Alors , le blogueur de l’Algérie d’ici et de là-bas, que vois-tu de là où tu es ?

 – Je ne suis pas sûr que l’errance identitaire soit une mauvaise chose. Elle est une étape nécessaire dans la quête de son identité, d’une identité collective. C’est beaucoup demander à un pays d’asseoir une identité après à peine cinquante années d’existence. Quand je pense que c’était chose réglée pour certaines nations et que pourtant, aujourd’hui encore, ça continue de taper sur les Roms et les étrangers pour se soulager, je me dis qu’on fait mieux de prendre notre temps, tout notre temps. Koul outla fiha kheir ! (chaque pause apporte son lot de joie)  N’est-cepas.
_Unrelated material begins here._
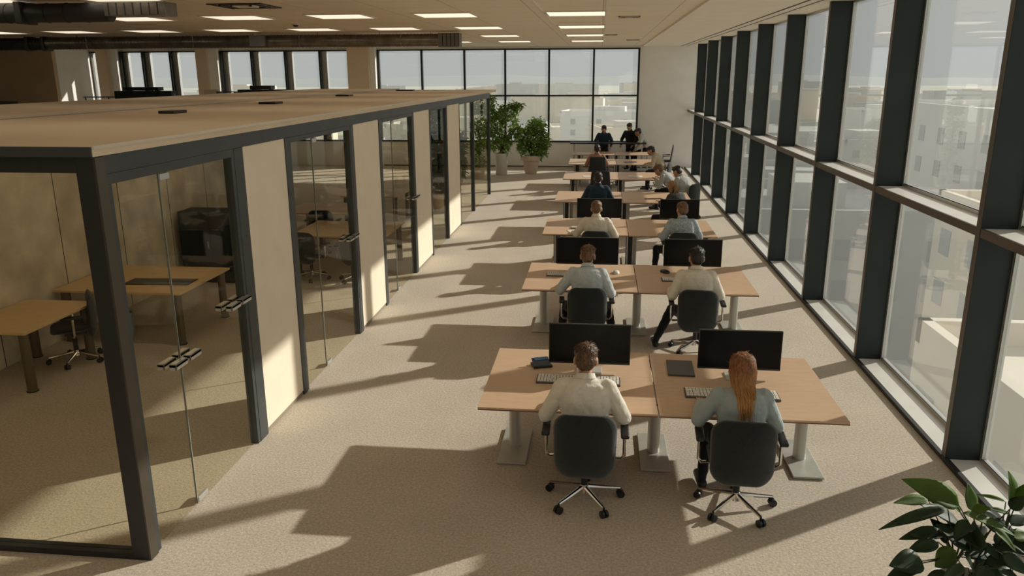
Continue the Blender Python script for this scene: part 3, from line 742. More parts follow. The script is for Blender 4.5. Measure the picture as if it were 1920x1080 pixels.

Là où je suis, l’identité collective n’existe pas, c’est la coexistence des identités communautaires qui prévaut, mais là n’est pas le sujet. Il a fallu 132 ans pour se défaire de l’ennemi extérieur qui est devenuun ennemi intime. Peut-être qu’il en faut 132 autres pour en finir avec le conflit intérieur ? Qui sait.